RECORDS FOR THE EXERCISE.

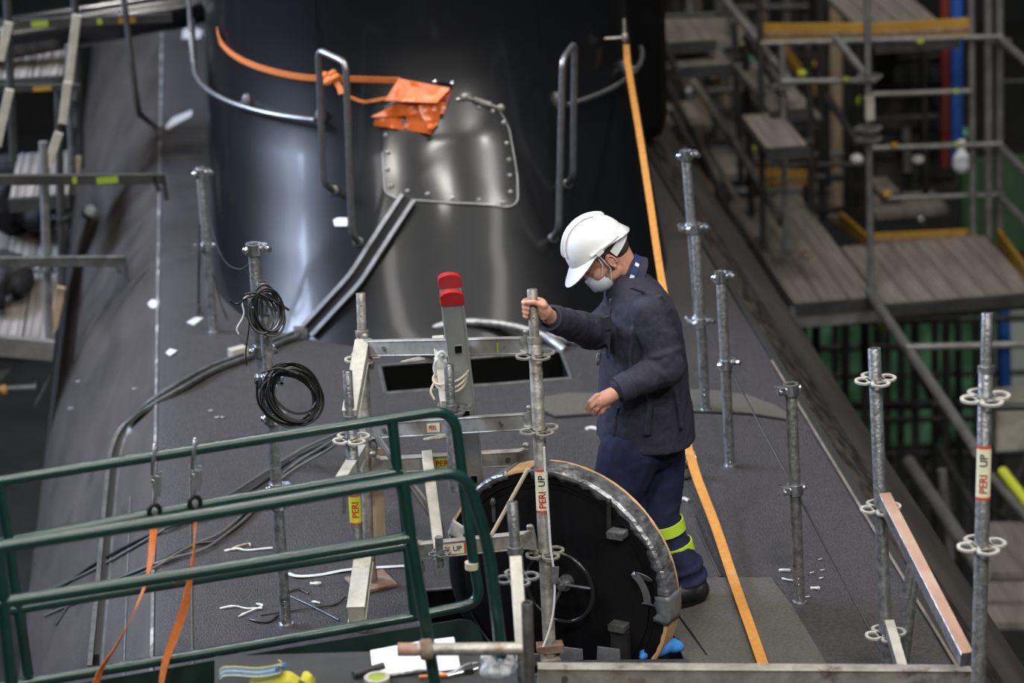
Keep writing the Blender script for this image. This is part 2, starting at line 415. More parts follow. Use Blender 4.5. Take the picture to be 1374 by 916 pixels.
for j in range(len(ys)-1):
    for i in range(len(P2)-1):
        xa, xb = P2[i].x, P2[i+1].x; ya, yb = ys[j], ys[j+1]
        if P2[i].z > -.2 and any(xa >= o[0]-1e-4 and xb <= o[1]+1e-4 and ya >= o[2]-1e-4 and yb <= o[3]+1e-4 for o in OP): continue
        m.mi = 0 if (abs(xa+xb)/2 < 1.52 and P2[i].z > -.3) else 1
        m.face((grid[i, j], grid[i+1, j], grid[i+1, j+1], grid[i, j+1]))
hull = m.build('hull', [M['rubber'], M['flank']], sub, smooth=60)
for k, o_ in enumerate(OP):
    m = MB(); x0, x1, y0, y1 = o_; d = .7
    q = [V((x0, y0, 0)), V((x1, y0, 0)), V((x1, y1, 0)), V((x0, y1, 0))]
    z = [V((p.x, p.y, -d)) for p in q]; qq = [V((p.x, p.y, hull_z(p.x)-.002)) for p in q]
    m.ringloft([qq, z], False, True)
    m.build('opening_well', M['hole'], hull, smooth=0)
    m = MB()
    for a, b in zip(qq, qq[1:]+qq[:1]): m.beam(a+V((0, 0, .002)), b+V((0, 0, .002)), .018, .012)
    m.build('opening_rim', M['dsteel'], hull)
# seams
def strip_on_deck(name, pts, w_, m_, parent, th=.004, lift=.001):
    P = [D(*p, off=lift+th/2) if len(p) == 2 else V(p) for p in pts]
    mm = MB(); rings = []
    n = len(P)
    for i, p in enumerate(P):
        t = (P[min(i+1, n-1)]-P[max(i-1, 0)]).normalized(); s_ = t.cross(V((0, 0, 1))).normalized()*w_/2
        a = p-s_; b = p+s_
        a.z = hull_z(a.x)+lift; b.z = hull_z(b.x)+lift
        rings.append([a, b, b+V((0, 0, th)), a+V((0, 0, th))])
    mm.ringloft(rings); return mm.build(name, m_, parent, smooth=0)
for s_ in (-1,):
    strip_on_deck('deck_seam', [V((-1.53, y, 0)) for y in [8+.5*k for k in range(40)]], .014, M['seamwhite'], hull, th=.003, lift=.004)
for x in (-1.37, -1.65):
    strip_on_deck('deck_seam', [V((x, y, 0)) for y in (8, 9.4, 10.8, 11.9)], .006, M['dsteel'], hull, th=.002, lift=.003)
# raised gutter edge along the right-hand seam
m = MB(); m.beam((1.50, 7.5, .008), (1.50, 30, .008), .036, .02)
m.build('gutter_edge', M['wire'], hull)
m = MB(); m.tube([(1.478, 9.0, .014), (1.478, 12.6, .014)], .007, 8); m.build('gutter_rod', M['rustgrey'], hull)
m = MB(); xs_ = [1.512+.02*k for k in range(9)]
m.ringloft([[V((x, 7.5, hull_z(x)+.004)) for x in xs_], [V((x, 16, hull_z(x)+.004)) for x in xs_], [V((x, 30, hull_z(x)+.004)) for x in xs_]], False, False, closed=False); m.build('gutter_channel', M['grime'], hull)
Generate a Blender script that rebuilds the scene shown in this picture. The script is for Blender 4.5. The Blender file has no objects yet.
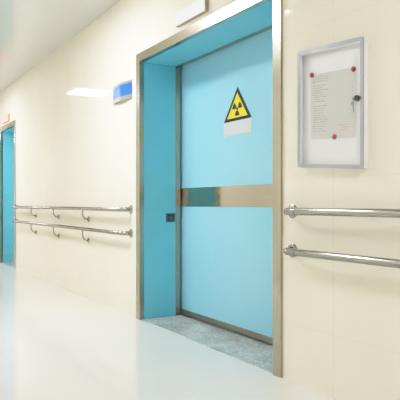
import bpy, bmesh, math, random
from mathutils import Vector, Matrix
random.seed(7)
PI = math.pi
sc = bpy.context.scene
col = sc.collection

# ------------------------------------------------------------------ materials
def new_mat(name):
    m = bpy.data.materials.new(name); m.use_nodes = True
    nt = m.node_tree; nt.nodes.clear()
    out = nt.nodes.new('ShaderNodeOutputMaterial')
    return m, nt, out

def principled(name, base, rough=.4, metal=0., ior=1.5, noise=0., nscale=8., emit=None, estr=0., bump=0., bscale=4., coat=0.,
               spec=.5, stretch=None, nrough=0.):
    m, nt, out = new_mat(name)
    b = nt.nodes.new('ShaderNodeBsdfPrincipled')
    b.inputs['Base Color'].default_value = (*base, 1)
    b.inputs['Roughness'].default_value = rough
    b.inputs['Metallic'].default_value = metal
    b.inputs['IOR'].default_value = ior
    b.inputs['Specular IOR Level'].default_value = spec
    b.inputs['Coat Weight'].default_value = coat
    if emit:
        b.inputs['Emission Color'].default_value = (*emit, 1)
        b.inputs['Emission Strength'].default_value = estr
    tc = nt.nodes.new('ShaderNodeTexCoord')
    vec = tc.outputs['Object']
    if stretch:
        mp = nt.nodes.new('ShaderNodeMapping'); mp.inputs['Scale'].default_value = stretch
        nt.links.new(vec, mp.inputs['Vector']); vec = mp.outputs['Vector']
    if noise:
        n = nt.nodes.new('ShaderNodeTexNoise'); n.inputs['Scale'].default_value = nscale
        n.inputs['Detail'].default_value = 4
        nt.links.new(vec, n.inputs['Vector'])
        r = nt.nodes.new('ShaderNodeMapRange')
        r.inputs['From Min'].default_value = .3; r.inputs['From Max'].default_value = .7
        r.inputs['To Min'].default_value = 1 - noise; r.inputs['To Max'].default_value = 1 + noise
        nt.links.new(n.outputs['Fac'], r.inputs['Value'])
        mx = nt.nodes.new('ShaderNodeMix'); mx.data_type = 'RGBA'; mx.blend_type = 'MULTIPLY'
        mx.inputs['Factor'].default_value = 1
        mx.inputs['A'].default_value = (*base, 1)
        nt.links.new(r.outputs['Result'], mx.inputs['B'])
        nt.links.new(mx.outputs['Result'], b.inputs['Base Color'])
        if nrough:
            r2 = nt.nodes.new('ShaderNodeMapRange')
            r2.inputs['From Min'].default_value = .3; r2.inputs['From Max'].default_value = .7
            r2.inputs['To Min'].default_value = rough - nrough; r2.inputs['To Max'].default_value = rough + nrough
            nt.links.new(n.outputs['Fac'], r2.inputs['Value'])
            nt.links.new(r2.outputs['Result'], b.inputs['Roughness'])
    if bump:
        n2 = nt.nodes.new('ShaderNodeTexNoise'); n2.inputs['Scale'].default_value = bscale
        n2.inputs['Detail'].default_value = 2
        nt.links.new(vec, n2.inputs['Vector'])
        bp = nt.nodes.new('ShaderNodeBump'); bp.inputs['Strength'].default_value = bump
        bp.inputs['Distance'].default_value = .01
        nt.links.new(n2.outputs['Fac'], bp.inputs['Height'])
        nt.links.new(bp.outputs['Normal'], b.inputs['Normal'])
    nt.links.new(b.outputs['BSDF'], out.inputs['Surface'])
    return m

def tile_mat(name, base, joint, axes, size, off, w, rough, noise=.02, nscale=3., ior=1.5, bump=0., bscale=3.):
    """Glossy tile with thin joints: lines on the two object axes given."""
    m, nt, out = new_mat(name)
    b = nt.nodes.new('ShaderNodeBsdfPrincipled')
    b.inputs['Roughness'].default_value = rough; b.inputs['IOR'].default_value = ior
    tc = nt.nodes.new('ShaderNodeTexCoord')
    sep = nt.nodes.new('ShaderNodeSeparateXYZ'); nt.links.new(tc.outputs['Object'], sep.inputs[0])
    def M(op, a, c=None):
        n = nt.nodes.new('ShaderNodeMath'); n.operation = op
        for i, v in enumerate((a, c)):
            if v is None: continue
            if isinstance(v, (int, float)): n.inputs[i].default_value = v
            else: nt.links.new(v, n.inputs[i])
        return n.outputs[0]
    fac = None
    for ax, s, o in zip(axes, size, off):
        t = M('FLOORED_MODULO', M('SUBTRACT', sep.outputs[ax], o - s / 2), s)
        d = M('ABSOLUTE', M('SUBTRACT', t, s / 2))
        l = M('LESS_THAN', d, w)
        fac = l if fac is None else M('MAXIMUM', fac, l)
    n = nt.nodes.new('ShaderNodeTexNoise'); n.inputs['Scale'].default_value = nscale; n.inputs['Detail'].default_value = 5
    nt.links.new(tc.outputs['Object'], n.inputs['Vector'])
    r = nt.nodes.new('ShaderNodeMapRange')
    r.inputs['From Min'].default_value = .3; r.inputs['From Max'].default_value = .7
    r.inputs['To Min'].default_value = 1 - noise; r.inputs['To Max'].default_value = 1 + noise
    nt.links.new(n.outputs['Fac'], r.inputs['Value'])
    mx = nt.nodes.new('ShaderNodeMix'); mx.data_type = 'RGBA'; mx.blend_type = 'MULTIPLY'
    mx.inputs['Factor'].default_value = 1; mx.inputs['A'].default_value = (*base, 1)
    nt.links.new(r.outputs['Result'], mx.inputs['B'])
    mj = nt.nodes.new('ShaderNodeMix'); mj.data_type = 'RGBA'
    nt.links.new(fac, mj.inputs['Factor'])
    nt.links.new(mx.outputs['Result'], mj.inputs['A']); mj.inputs['B'].default_value = (*joint, 1)
    nt.links.new(mj.outputs['Result'], b.inputs['Base Color'])
    if bump:
        n2 = nt.nodes.new('ShaderNodeTexNoise'); n2.inputs['Scale'].default_value = bscale
        nt.links.new(tc.outputs['Object'], n2.inputs['Vector'])
        bp = nt.nodes.new('ShaderNodeBump'); bp.inputs['Strength'].default_value = bump; bp.inputs['Distance'].default_value = .01
        nt.links.new(n2.outputs['Fac'], bp.inputs['Height']); nt.links.new(bp.outputs['Normal'], b.inputs['Normal'])
    nt.links.new(b.outputs['BSDF'], out.inputs['Surface'])
    return m

def granite_mat():
    m, nt, out = new_mat('granite')
    b = nt.nodes.new('ShaderNodeBsdfPrincipled'); b.inputs['Roughness'].default_value = .32
    tc = nt.nodes.new('ShaderNodeTexCoord')
    v = nt.nodes.new('ShaderNodeTexVoronoi'); v.inputs['Scale'].default_value = 130
    n = nt.nodes.new('ShaderNodeTexNoise'); n.inputs['Scale'].default_value = 45; n.inputs['Detail'].default_value = 6
    n2 = nt.nodes.new('ShaderNodeTexNoise'); n2.inputs['Scale'].default_value = 5; n2.inputs['Detail'].default_value = 5
    for k in (v, n, n2): nt.links.new(tc.outputs['Object'], k.inputs['Vector'])
    mx = nt.nodes.new('ShaderNodeMix'); mx.data_type = 'RGBA'; mx.inputs['Factor'].default_value = .35
    nt.links.new(n.outputs['Color'], mx.inputs['A']); nt.links.new(v.outputs['Color'], mx.inputs['B'])
    bw = nt.nodes.new('ShaderNodeRGBToBW'); nt.links.new(mx.outputs['Result'], bw.inputs[0])
    ad = nt.nodes.new('ShaderNodeMath'); ad.operation = 'MULTIPLY_ADD'; ad.inputs[1].default_value = .7; ad.inputs[2].default_value = -.35
    nt.links.new(n2.outputs['Fac'], ad.inputs[0])
    ad2 = nt.nodes.new('ShaderNodeMath'); ad2.operation = 'ADD'
    nt.links.new(bw.outputs[0], ad2.inputs[0]); nt.links.new(ad.outputs[0], ad2.inputs[1])
    cr = nt.nodes.new('ShaderNodeValToRGB')
    cr.color_ramp.elements[0].position = .28; cr.color_ramp.elements[0].color = (.22, .22, .21, 1)
    cr.color_ramp.elements[1].position = .74; cr.color_ramp.elements[1].color = (.68, .67, .64, 1)
    nt.links.new(ad2.outputs[0], cr.inputs[0]); nt.links.new(cr.outputs[0], b.inputs['Base Color'])
    nt.links.new(b.outputs['BSDF'], out.inputs['Surface'])
    return m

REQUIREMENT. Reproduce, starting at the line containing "Generate a Blender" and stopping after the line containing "return m, nt, out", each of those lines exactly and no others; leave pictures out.

RESULT BELOW.
Generate a Blender script that rebuilds the scene shown in this picture. The script is for Blender 4.5. The Blender file has no objects yet.
import bpy, bmesh, math, random
from mathutils import Vector, Matrix
random.seed(7)
PI = math.pi
sc = bpy.context.scene
col = sc.collection

# ------------------------------------------------------------------ materials
def new_mat(name):
    m = bpy.data.materials.new(name); m.use_nodes = True
    nt = m.node_tree; nt.nodes.clear()
    out = nt.nodes.new('ShaderNodeOutputMaterial')
    return m, nt, out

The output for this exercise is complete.